В самом деле, сравним между собой различные формы одного и того же инстинкта у различных видов перепончатокрылых. Мы далеко не всегда получаем здесь впечатление возрастающей сложности как результата последовательного накопления элементов одних за другими или правильного восходящего ряда изменений в строении.

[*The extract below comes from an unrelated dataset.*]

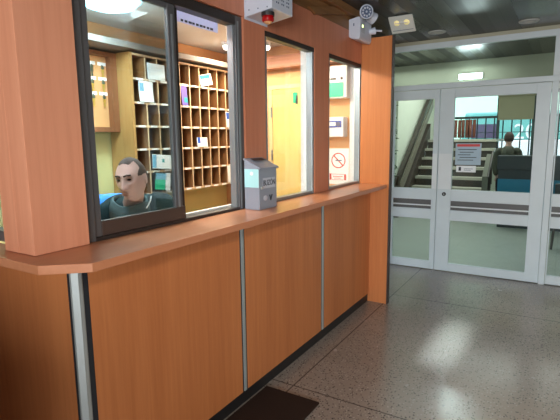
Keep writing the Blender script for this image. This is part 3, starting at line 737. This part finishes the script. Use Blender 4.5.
MB().box(-.12, .1, -.002, 0, 0, .335).build('sheet', M['paper'], ns)
rg = MB(); C_ = Vector((-.005, -.003, .222)); n = 32
for k in range(n):
    a, b_ = 2*PI*k/n, 2*PI*(k+1)/n
    rg.quad(*[C_+Vector((r_*math.cos(t), 0, r_*math.sin(t))) for r_, t in ((.062, a), (.072, a), (.072, b_), (.062, b_))])
rg.quad(*[C_+Vector(p) for p in ((-.05, 0, .042), (-.042, 0, .05), (.05, 0, -.042), (.042, 0, -.05))])
rg.build('prohibition_ring', M['red'], ns)
rg = MB().box(-.035, .03, -.0032, -.0025, .218, .228); rg.build('cigarette', M['hole'], ns)
rg = MB().box(-.095, -.075, -.0032, -.0025, .04, .10).box(.055, .075, -.0032, -.0025, .04, .095).box(-.07, .05, -.0032, -.0025, .092, .096).box(-.07, .05, -.0032, -.0025, .04, .044).box(-.06, .04, -.0032, -.0025, .07, .076).box(-.05, .02, -.0032, -.0025, .055, .06)
rg.build('red_text', M['red'], ns)

# lavender strip in window head
lv = thing('header_notice', 'lavender paper strip with small print hanging from the window head', 'notice', (WX-.082, 1.91, 2.05))
MB().box(-.0012, 0, -.215, .17, .03, .12).build('sheet', M['lav'], lv)
tx = MB()
for k in range(9): tx.box(0, .0008, -.12+k*.028, -.102+k*.028+(k % 3)*.003, .036, .047)
tx.build('small_print', M['ink'], lv)

# ceiling lamp in office + spots
cl = thing('office_ceiling_lamp', 'large bright round ceiling lamp in the office', 'ceiling light', (-2.50, 2.06, 2.4))
MB().lathe([(.001, -.001), (.2, -.001), (.205, -.02), (.001, -.02)], n=32).build('lamp_base', M['paper'], cl)
MB().lathe([(.001, -.085), (.08, -.08), (.15, -.06), (.19, -.0205), (.001, -.0205)], n=32).build('diffuser', M['lamp'], cl, smooth=True)
for x_, y_, lab in ((-2.755, 3.56, 'small glowing ceiling spot above the pigeonhole rack'), (-2.455, 3.80, 'small bright ceiling spot seen through the middle window')):
    s_ = thing('ceiling_spot', lab, 'ceiling light', (x_, y_, 2.4))
    MB().lathe([(.001, -.001), (.045, -.001), (.04, -.03), (.001, -.03)]).build('ring', M['paper'], s_)
    MB().ball((0, 0, -.04), .028).build('bulb', M['spot'], s_, smooth=True)

# inside worktop
ow = thing('office_worktop', 'white office worktop behind the reception window', 'worktop', (-1.83, 2.6, 0))
MB().box(-.16, .128, -1.5, 1.38, .92, .95).build('top', M['worktop'], ow, .003)
for yy in (-1.45, 0, 1.3): MB().box(-.12, .12, yy-.015, yy+.015, 0, .92).build('support_panel', M['worktop'], ow)

# ================================================================== PEOPLE
def skin_chain(pts, name, mat, parent, edges=None, sub=2):
    me = bpy.data.meshes.new(name)
    me.from_pydata([p[0] for p in pts], edges or [(i, i+1) for i in range(len(pts)-1)], [])
    o = bpy.data.objects.new(name, me); COL.objects.link(o)
    o.modifiers.new('skin', 'SKIN')
    for v, p in zip(me.skin_vertices[0].data, pts):
        rr = p[1]; v.radius = rr if isinstance(rr, tuple) else (rr, rr)
    me.skin_vertices[0].data[0].use_root = True
    s_ = o.modifiers.new('sub', 'SUBSURF'); s_.levels = sub; s_.render_levels = sub
    return o
def real(o):
    dg = bpy.context.evaluated_depsgraph_get(); dg.update()
    me = bpy.data.meshes.new_from_object(o.evaluated_get(dg)); 
    bpy.data.objects.remove(o); return me
def g(v, c, s): return math.exp(-((v-c)/s)**2)
def head_point(th, ph, off=0.):
    """th 0 top..pi bottom, ph 0 = front; x forward, y left, z up"""
    cx, cy, cz = math.sin(th)*math.cos(ph), math.sin(th)*math.sin(ph), math.cos(th)
    x, y, z = cx*.097, cy*.077, cz*.12
    if z < .01:
        k = min(1, (.01-z)/.13); y *= 1-.30*k**1.3; 
        if x < 0: x *= 1-.45*k
        else: x *= 1-.06*k
    if z > 0.03 and x > 0: x *= 1-.12*((z-.03)/.09)
    y *= 1+.05*g(z, .05, .05)
    fx = max(0, math.cos(ph)) ** .7 if math.cos(ph) > 0 else 0
    if fx > 0 and th < 2.8:
        dx = 0
        dx += .005*g(z, .034, .012)*g(y, 0, .045)                 # brow
        for sy in (-1, 1):
            dx -= .013*g(z, .013, .013)*g(y, sy*.032, .017)        # socket
            dx += .005*g(z, -.018, .018)*g(y, sy*.042, .018)       # cheek
            dx += .006*g(z, -.034, .008)*g(y, sy*.0125, .007)      # nostril wing
        if -.05 < z < .03:
            t = (.022-z)/.055; t = max(0, min(1, t))
            dx += (.024*t**1.2 if z > -.036 else .024*max(0, 1-(-.036-z)/.010))*g(y, 0, .0105+.004*t)
        dx += .0055*g(z, -.058, .007)*g(y, 0, .022) + .0055*g(z, -.071, .007)*g(y, 0, .019) - .006*g(z, -.0645, .0035)*g(y, 0, .024)
        dx += .008*g(z, -.098, .016)*g(y, 0, .024) - .004*g(z, -.082, .006)*g(y, 0, .02)
        x += dx*fx
    n = Vector((cx/.097, cy/.077, cz/.12)).normalized()
    return Vector((x, y, z))+n*off
def make_head(bm, mtx, nu=112, nv=96):
    R = []
    for i in range(1, nv):
        th = PI*i/nv
        R.append([bm.verts.new(mtx @ head_point(th, 2*PI*j/nu)) for j in range(nu)])
    for a, b_ in zip(R, R[1:]):
        for j in range(nu): bm.faces.new([a[j], b_[j], b_[(j+1) % nu], a[(j+1) % nu]])
    bm.faces.new(R[0]); bm.faces.new(R[-1][::-1])
    # ears
    for sy in (-1, 1):
        e = Matrix.Translation((-.012, sy*.076, .0)) @ Matrix.Rotation(sy*.35, 4, 'Z') @ Matrix.Rotation(-.12, 4, 'Y') @ Matrix.Diagonal((.019, .008, .032, 1))
        bmesh.ops.create_uvsphere(bm, u_segments=16, v_segments=12, radius=1, matrix=mtx @ e)
def in_hair(th, ph, line=.055):
    p = head_point(th, ph); x, y, z = p
    if x > .02: return z > line + .02*g(y, 0, .03) + .028*g(abs(y), .045, .014) - (.05 if abs(y) > .066 else 0) + max(0, x-.05)*.5
    if x > -.015: return z > .028
    return z > -.045 - max(0, -x-.05)*.4
def make_hair(name, mat, mtx, parent, off=.004, line=.055, nu=112, nv=96):
    bm = bmesh.new(); V = {}
    def vert(i, j):
        j %= nu
        if (i, j) not in V: V[i, j] = bm.verts.new(mtx @ head_point(PI*max(i, .3)/nv, 2*PI*j/nu, off))
        return V[i, j]
    for i in range(0, nv-1):
        for j in range(nu):
            if in_hair(PI*(i+.5)/nv, 2*PI*(j+.5)/nu, line): bm.faces.new([vert(i, j), vert(i+1, j), vert(i+1, j+1), vert(i, j+1)])
    m_ = MB(); m_.bm.free(); m_.bm = bm
    return m_.build(name, mat, parent, smooth=True)
def remeshed(name, parts, mat, parent, vox):
    """join meshes/bmesh into one continuous voxel surface"""
    bm = bmesh.new()
    for p in parts:
        bm.from_mesh(p)
    me = bpy.data.meshes.new(name); bm.to_mesh(me); bm.free()
    o = bpy.data.objects.new(name, me); COL.objects.link(o); me.materials.append(mat)
    rm = o.modifiers.new('remesh', 'REMESH'); rm.mode = 'VOXEL'; rm.voxel_size = vox; rm.use_smooth_shade = True
    sm = o.modifiers.new('smooth', 'SMOOTH'); sm.factor = .5; sm.iterations = 2
    me2 = real(o); me2.name = name
    o = bpy.data.objects.new(name, me2); COL.objects.link(o)
    me2.materials.clear(); me2.materials.append(mat)
    for p in me2.polygons: p.use_smooth = True
    if parent: o.parent = parent
    return o
def chain_mesh(pts, edges=None, sub=2): return real(skin_chain(pts, 'tmp', None, None, edges, sub))
def bm_mesh(fn):
    bm = bmesh.new(); fn(bm); me = bpy.data.meshes.new('tmp'); bm.to_mesh(me); bm.free(); return me
def hand_chains(wrist, d, up, side):
    """palm and five fingers, slightly curled; d = pointing dir, up = back of hand, side = thumb side"""
    wrist, d, up, side = map(Vector, (wrist, d, up, side)); out = []
    out.append([(wrist, (.026, .018)), (wrist+d*.04, (.036, .015)), (wrist+d*.085, (.040, .013))])
    for k, (o_, L_) in enumerate(((.03, .070), (.010, .078), (-.010, .072), (-.03, .056))):
        b_ = wrist+d*.07+side*o_
        out.append([(b_, .0095), (b_+d*L_*.5+up*.002, .009), (b_+d*L_*.85-up*.010, .0085), (b_+d*(L_*1.1)-up*.026, .007)])
    t = wrist+d*.03+side*.026
    out.append([(t, .012), (t+d*.028+side*.026-up*.006, .011), (t+d*.058+side*.032-up*.014, .009)])
    return out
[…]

Когда наука делает из инстинкта сложный рефлекс, или сознательно приобретенную и ставшую автоматической привычку, или же сумму маленьких случайных преимуществ, накопленных и закрепленных отбором, во всех этих случаях она хочет целиком разложить инстинкт то на сознательные действия, то на механизм, построенный по частям, подобно тому, какой составляется нашим интеллектом. Я согласен, что роль науки и должна быть такова. За недостатком действительного анализа этого предмета она переводит его в термины интеллекта. Но ведь при этом бросается в глаза, что сама наука приглашает философию рассматривать вещи в другой плоскости. Если наша биология еще со времен Аристотеля считала ряд живых существ однолинейным, если она говорила, что жизнь в целом развивалась по направлению к интеллекту, проходя через чувственность и инстинкт, то это потому, что мы, разумные существа, пренебрегали первоначальными и с нашей точки зрения низшими проявлениями жизни, надеясь, что они без ущерба для себя могут разместиться в рамках нашего ума. Но одним из самых очевидных выводов биологии было доказательство того, что развитие происходило по расходящимся линиям. Мы и находим сознание и инстинкт в их более или менее чистых формах на концах двух главных таких линий. Но тогда почему должен инстинкт разлагаться на интеллектуальные элементы или хотя бы на термины, имеющие вполне умопостигаемый характер? Разве не очевидно, что полагать здесь нечто интеллектуальное или абсолютно постижимое, значит возвращаться к аристотелевской теории природы. Правда, такое возвращение все же лучше, чем просто остановиться перед вопросом об инстинкте, как перед непостижимой тайной. Не принадлежа к области сознания, инстинкт вовсе не находится за пределами духовной жизни. Когда в нас происходят явления чувствования, бессознательной симпатии или антипатии, мы испытываем в гораздо более смутной и все еще слишком сознательной форме нечто подобное тому, что происходит в душе насекомого, действующего по инстинкту.
«…Инстинкт и представляет знание на расстоянии. Он относится к интеллекту, как зрение к осязанию.»
Развитие только разделяет элементы, первоначально взаимно проникавшие друг в друга, чтобы они могли развиться до конца. Точнее говоря, интеллект прежде всего представляет способность связывать один пункт пространства с другим, один материальный объект с другим; он применим к всевозможным вещам, но при этом остается вне их, он постигает глубокие причины, только разлагая их на ряд действий. Какова бы ни была сила, выражающаяся в генезисе нервной системы гусеницы, мы, пользуясь нашим зрением и интеллектом, понимаем ее только как сочетание нервов и нервных центров. Правда, таким образом мы знаем все ее внешнее действие. Наоборот, сфекс знает о ней очень немного, только то, что его интересует; но зато он постигает ее изнутри, вовсе не в процессе познавания, а с помощью интуиции (скорее пережитой, чем представленной в уме); эта интуиция, несомненно, напоминает то, что мы называем божественной симпатией.